US Stamps

Born April 9: Charles Steinmetz

Apr 9, 2015, 1 AM

A 20¢ stamp issued in 1983 honors inventor and scientist Charles Steinmetz, who was born April 9, 1865.

Charles Proteus Steinmetz, born 150 years ago on April 9, 1865, was a prominent industrial scientist who made huge advances in the understanding and development of electrical engineering, the alternating current and high voltage power.

He was born Carl August Rudolph Steinmetz in the German kingdom of Prussia, in a region that is now part of Western Poland. While contending with physical challenges that included dwarfism and hunchback, he was a brilliant student of mathematics and chemistry at the University of Breslau. He left for Switzerland in 1888, studying at the Polytechnic in Zurich, and moved permanently to the United States the following year.

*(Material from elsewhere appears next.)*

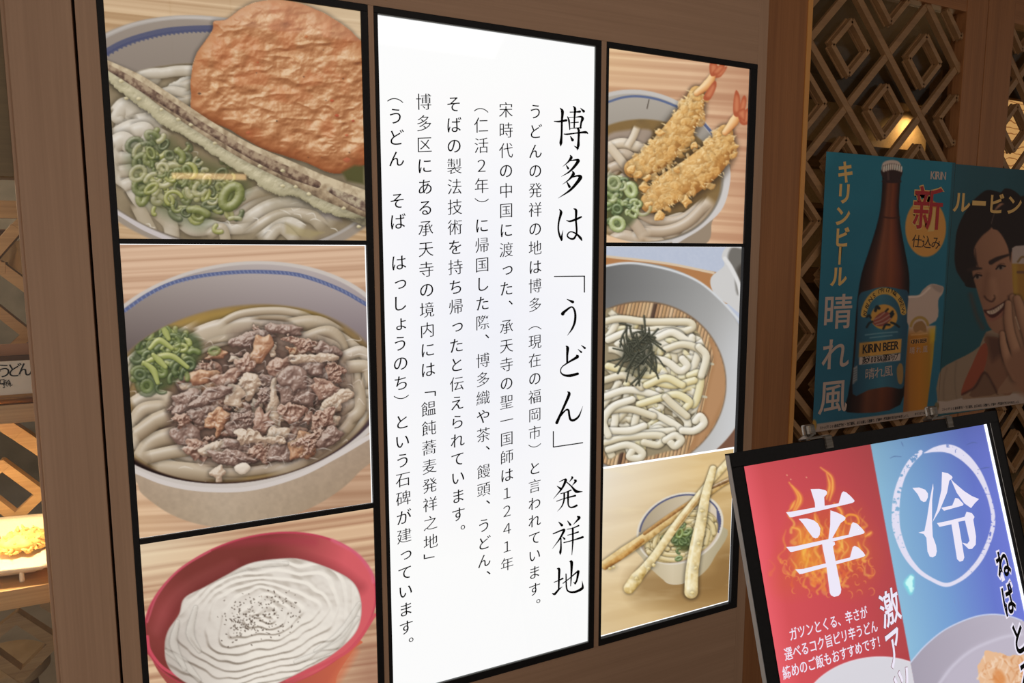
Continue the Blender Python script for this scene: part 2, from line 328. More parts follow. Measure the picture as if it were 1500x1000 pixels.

Steinmetz began working as a researcher at the Osterheld and Eickemeyer factory in Yonkers, N.Y. When the company was bought by General Electric in 1892 he became a chief consulting engineer for GE in Schenectady. He lobbied for the creation of a new research laboratory and conducted research in many areas, including hysterisis, described by the Schenectady Museum as "the power lost in an electrical system due to the nature of the conducting material."

Steinmetz was president of the American Institute of Electrical Engineers from 1901-02, and received the Elliott Cresson gold medal from the Franklin Institute.

A 20¢ Charles Steinmetz commemorative stamp was issued Sept. 21, 1983 (Scott 2055), part of a set of four stamps honoring American Inventors. The stamps were issued at the U.S. Patent and Trademark Office in Washington, D.C., which houses the National Inventors Hall of Fame.